The Council for American-Islamic Relations said a recent study showed a 584 percent increase in hate crimes against Muslims from 2014 to 2016, when Trump was elected president. Critics say his rhetoric about Islam and his policies, including a travel ban that targeted Muslim-majority countries, may have spurred some of the violence.

“This has empowered those who harbor anti-Muslim views,” Ibrahim Hooper, national communications director for CAIR, said of Trump’s rhetoric and policies. “But he really needs to speak out against these type of things, because those who support him take his silence as tacit support.”
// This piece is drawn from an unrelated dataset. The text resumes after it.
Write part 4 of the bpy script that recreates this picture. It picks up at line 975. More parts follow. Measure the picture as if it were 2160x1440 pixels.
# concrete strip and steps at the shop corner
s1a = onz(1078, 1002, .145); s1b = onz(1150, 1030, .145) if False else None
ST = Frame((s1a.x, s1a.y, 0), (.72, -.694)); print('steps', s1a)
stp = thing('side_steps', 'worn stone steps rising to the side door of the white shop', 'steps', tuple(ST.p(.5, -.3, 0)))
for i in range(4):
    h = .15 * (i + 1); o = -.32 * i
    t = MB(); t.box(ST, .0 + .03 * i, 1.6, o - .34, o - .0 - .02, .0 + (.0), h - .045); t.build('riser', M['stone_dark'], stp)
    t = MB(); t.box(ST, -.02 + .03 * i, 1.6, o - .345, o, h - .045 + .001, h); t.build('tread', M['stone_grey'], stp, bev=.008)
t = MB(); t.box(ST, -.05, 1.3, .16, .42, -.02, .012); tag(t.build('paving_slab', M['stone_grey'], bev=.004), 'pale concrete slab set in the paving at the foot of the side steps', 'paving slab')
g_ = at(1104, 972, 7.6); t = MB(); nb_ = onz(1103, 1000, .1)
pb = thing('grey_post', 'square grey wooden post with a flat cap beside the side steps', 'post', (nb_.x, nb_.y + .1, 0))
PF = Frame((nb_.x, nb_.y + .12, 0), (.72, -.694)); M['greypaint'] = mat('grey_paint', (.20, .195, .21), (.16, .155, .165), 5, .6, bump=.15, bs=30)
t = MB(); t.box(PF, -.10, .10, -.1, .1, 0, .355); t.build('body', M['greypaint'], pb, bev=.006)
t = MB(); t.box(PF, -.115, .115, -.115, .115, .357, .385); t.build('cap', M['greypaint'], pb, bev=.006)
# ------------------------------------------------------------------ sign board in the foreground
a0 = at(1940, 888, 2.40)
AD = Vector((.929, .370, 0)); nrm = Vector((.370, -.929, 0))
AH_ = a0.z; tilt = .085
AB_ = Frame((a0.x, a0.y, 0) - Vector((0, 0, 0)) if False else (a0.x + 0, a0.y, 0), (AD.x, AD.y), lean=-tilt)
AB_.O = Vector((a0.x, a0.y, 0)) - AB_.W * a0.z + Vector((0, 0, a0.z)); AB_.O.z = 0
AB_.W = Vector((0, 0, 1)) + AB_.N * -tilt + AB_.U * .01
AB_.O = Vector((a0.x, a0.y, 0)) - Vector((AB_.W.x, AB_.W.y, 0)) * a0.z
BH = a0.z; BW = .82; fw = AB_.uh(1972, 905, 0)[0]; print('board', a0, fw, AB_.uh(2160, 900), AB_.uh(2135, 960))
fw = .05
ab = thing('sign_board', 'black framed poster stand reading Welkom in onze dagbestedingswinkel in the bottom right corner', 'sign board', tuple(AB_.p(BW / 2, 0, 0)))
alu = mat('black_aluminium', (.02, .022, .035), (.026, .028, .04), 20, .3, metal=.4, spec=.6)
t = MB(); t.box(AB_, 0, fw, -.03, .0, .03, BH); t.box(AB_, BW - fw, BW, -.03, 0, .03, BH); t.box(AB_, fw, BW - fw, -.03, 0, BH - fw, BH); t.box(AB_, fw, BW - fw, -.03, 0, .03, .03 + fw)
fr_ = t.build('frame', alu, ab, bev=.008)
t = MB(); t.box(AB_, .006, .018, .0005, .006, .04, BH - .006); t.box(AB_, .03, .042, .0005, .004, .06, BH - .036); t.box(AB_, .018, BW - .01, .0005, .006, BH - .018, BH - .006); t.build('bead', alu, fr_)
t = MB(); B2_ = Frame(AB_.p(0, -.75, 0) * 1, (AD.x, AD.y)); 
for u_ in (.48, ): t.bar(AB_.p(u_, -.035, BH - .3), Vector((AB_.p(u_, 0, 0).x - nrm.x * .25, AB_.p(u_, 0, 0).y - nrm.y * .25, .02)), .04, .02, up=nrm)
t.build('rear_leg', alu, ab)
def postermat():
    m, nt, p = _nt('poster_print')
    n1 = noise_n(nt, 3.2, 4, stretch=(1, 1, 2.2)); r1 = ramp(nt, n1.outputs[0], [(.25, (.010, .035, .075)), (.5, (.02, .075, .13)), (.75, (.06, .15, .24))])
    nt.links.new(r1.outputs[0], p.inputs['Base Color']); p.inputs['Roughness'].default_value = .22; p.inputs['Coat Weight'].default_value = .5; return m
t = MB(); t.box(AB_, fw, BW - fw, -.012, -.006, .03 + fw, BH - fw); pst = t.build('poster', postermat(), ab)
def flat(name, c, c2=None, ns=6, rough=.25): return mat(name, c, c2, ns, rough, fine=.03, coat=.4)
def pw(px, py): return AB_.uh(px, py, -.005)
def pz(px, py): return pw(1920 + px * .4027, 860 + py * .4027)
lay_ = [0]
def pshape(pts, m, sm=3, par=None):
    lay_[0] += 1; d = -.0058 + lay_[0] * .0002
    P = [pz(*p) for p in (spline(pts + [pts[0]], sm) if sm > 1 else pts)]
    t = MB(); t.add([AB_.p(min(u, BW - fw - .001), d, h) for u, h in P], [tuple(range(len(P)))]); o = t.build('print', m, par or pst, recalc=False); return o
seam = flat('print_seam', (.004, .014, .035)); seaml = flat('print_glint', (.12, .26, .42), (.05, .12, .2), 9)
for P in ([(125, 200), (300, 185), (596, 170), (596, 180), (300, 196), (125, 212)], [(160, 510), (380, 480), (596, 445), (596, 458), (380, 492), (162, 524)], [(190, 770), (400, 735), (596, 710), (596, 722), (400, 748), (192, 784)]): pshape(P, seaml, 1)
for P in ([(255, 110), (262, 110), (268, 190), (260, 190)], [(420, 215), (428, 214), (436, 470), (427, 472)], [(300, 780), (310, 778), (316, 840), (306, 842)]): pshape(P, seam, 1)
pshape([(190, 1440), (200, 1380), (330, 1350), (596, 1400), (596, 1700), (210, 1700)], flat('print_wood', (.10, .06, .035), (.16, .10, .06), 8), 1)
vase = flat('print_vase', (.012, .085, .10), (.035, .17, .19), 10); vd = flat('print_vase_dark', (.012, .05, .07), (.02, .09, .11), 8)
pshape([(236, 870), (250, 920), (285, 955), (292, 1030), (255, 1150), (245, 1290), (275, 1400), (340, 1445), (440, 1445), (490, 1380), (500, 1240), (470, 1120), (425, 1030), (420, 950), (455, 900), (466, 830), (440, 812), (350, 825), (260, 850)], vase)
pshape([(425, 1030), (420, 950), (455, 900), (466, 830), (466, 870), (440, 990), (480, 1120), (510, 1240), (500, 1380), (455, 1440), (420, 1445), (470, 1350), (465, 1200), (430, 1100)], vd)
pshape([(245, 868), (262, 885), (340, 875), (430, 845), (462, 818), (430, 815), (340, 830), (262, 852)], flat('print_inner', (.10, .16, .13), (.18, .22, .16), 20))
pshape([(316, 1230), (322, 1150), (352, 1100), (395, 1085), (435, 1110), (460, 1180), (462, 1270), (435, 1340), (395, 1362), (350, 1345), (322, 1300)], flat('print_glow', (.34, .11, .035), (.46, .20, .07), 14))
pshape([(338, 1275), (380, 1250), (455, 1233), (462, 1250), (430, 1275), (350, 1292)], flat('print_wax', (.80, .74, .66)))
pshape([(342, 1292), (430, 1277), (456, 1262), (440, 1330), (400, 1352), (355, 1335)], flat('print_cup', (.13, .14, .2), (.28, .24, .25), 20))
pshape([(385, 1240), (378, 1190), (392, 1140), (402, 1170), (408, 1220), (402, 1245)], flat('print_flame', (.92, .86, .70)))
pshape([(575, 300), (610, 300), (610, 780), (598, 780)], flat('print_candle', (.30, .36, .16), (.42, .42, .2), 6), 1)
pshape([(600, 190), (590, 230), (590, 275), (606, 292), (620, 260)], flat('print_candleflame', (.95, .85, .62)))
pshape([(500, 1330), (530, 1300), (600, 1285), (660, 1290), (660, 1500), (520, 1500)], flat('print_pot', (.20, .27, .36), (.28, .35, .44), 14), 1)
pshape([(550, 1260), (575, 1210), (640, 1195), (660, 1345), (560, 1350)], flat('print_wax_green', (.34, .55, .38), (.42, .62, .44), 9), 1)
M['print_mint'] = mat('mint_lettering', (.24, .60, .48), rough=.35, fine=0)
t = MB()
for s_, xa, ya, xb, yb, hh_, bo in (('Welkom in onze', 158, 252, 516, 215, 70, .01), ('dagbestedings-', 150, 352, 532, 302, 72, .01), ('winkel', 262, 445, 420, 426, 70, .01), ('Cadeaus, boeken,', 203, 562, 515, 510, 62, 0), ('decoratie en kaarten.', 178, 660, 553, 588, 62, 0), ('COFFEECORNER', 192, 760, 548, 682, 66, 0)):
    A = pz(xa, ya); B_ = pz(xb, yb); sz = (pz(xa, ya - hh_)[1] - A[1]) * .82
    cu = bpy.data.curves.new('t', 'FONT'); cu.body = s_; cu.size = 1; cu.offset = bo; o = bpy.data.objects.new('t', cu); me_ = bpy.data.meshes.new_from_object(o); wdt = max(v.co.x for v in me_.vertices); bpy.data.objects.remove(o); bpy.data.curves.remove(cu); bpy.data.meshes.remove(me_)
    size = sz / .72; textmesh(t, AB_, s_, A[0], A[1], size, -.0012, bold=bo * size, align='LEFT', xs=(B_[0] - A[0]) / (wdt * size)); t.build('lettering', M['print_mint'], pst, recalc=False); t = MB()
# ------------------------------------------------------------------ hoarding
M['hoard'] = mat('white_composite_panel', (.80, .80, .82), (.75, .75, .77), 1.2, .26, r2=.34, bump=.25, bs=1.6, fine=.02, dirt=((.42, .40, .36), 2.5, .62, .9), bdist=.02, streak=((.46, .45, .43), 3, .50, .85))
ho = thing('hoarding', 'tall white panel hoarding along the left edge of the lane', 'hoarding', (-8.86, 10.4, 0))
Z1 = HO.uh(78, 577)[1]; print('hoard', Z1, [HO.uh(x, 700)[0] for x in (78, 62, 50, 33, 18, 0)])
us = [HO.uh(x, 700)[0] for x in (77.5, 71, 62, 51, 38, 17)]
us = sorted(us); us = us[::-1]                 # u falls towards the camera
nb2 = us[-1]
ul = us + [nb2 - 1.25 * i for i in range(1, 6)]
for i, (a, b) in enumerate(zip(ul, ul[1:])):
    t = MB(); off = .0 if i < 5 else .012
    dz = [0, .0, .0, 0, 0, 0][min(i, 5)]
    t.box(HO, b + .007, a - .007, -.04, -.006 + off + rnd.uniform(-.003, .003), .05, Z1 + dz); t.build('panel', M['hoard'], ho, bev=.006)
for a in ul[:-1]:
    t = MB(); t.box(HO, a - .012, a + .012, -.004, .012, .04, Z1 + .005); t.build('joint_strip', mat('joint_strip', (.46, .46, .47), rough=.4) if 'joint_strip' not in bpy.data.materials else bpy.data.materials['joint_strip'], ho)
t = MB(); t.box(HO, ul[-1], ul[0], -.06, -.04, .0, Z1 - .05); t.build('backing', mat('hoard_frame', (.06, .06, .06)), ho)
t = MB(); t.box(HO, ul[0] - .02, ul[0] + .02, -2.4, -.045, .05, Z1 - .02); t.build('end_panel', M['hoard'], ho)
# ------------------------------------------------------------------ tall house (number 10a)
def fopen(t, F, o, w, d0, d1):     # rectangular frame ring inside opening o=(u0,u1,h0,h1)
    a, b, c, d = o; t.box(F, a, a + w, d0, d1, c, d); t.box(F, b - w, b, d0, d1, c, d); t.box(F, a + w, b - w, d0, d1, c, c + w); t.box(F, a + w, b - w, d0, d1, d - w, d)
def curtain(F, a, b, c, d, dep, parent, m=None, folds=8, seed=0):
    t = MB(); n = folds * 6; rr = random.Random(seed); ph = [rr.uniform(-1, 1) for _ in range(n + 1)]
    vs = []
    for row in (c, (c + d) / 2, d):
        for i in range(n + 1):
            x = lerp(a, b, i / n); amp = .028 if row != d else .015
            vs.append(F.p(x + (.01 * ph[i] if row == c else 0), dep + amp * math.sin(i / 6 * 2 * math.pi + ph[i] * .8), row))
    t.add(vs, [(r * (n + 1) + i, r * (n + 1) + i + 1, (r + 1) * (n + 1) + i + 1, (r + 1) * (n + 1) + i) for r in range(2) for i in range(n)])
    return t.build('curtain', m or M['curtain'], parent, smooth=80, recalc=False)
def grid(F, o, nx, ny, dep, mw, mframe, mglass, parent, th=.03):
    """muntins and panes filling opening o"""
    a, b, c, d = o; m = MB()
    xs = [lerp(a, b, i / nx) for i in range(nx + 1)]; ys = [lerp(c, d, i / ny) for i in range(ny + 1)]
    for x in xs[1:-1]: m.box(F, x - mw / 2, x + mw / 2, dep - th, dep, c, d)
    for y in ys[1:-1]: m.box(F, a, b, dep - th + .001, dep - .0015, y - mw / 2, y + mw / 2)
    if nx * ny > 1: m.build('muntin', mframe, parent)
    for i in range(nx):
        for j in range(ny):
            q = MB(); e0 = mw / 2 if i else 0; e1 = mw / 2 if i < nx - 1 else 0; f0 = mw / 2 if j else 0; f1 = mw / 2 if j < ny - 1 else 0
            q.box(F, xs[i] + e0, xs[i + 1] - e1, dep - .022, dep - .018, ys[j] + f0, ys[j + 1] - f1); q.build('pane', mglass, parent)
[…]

Trump is often quick to classify violence as terrorism, including earlier this yearwhen hedescribed as terrorism an incident in the Philippines that authorities later said was likely a robbery attempt. But he has not weighed in on the Minnesota explosion, even though the state’s governor has declared it an “act of terrorism.”

Trump also has been accused of being slow to condemn attacks directed against Muslims, including the stabbing deaths of two men in Portland, Oregon, who stood up to a man who witnesses said harassed a Muslim woman.

As Trump takes “meetings and calls” and hits the links at his Bedminster golf club, where the White House says he’s on a “working vacation,” CAIR’s Hooper concluded that the commander in chief’s priorities are perhaps most clear on his Twitter feed.

“He has time to tweet attacks on lawmakers, he has time to tweet attacks on the news media, but he somehow has no time to denounce attacks on the Muslim community,” Hooper said.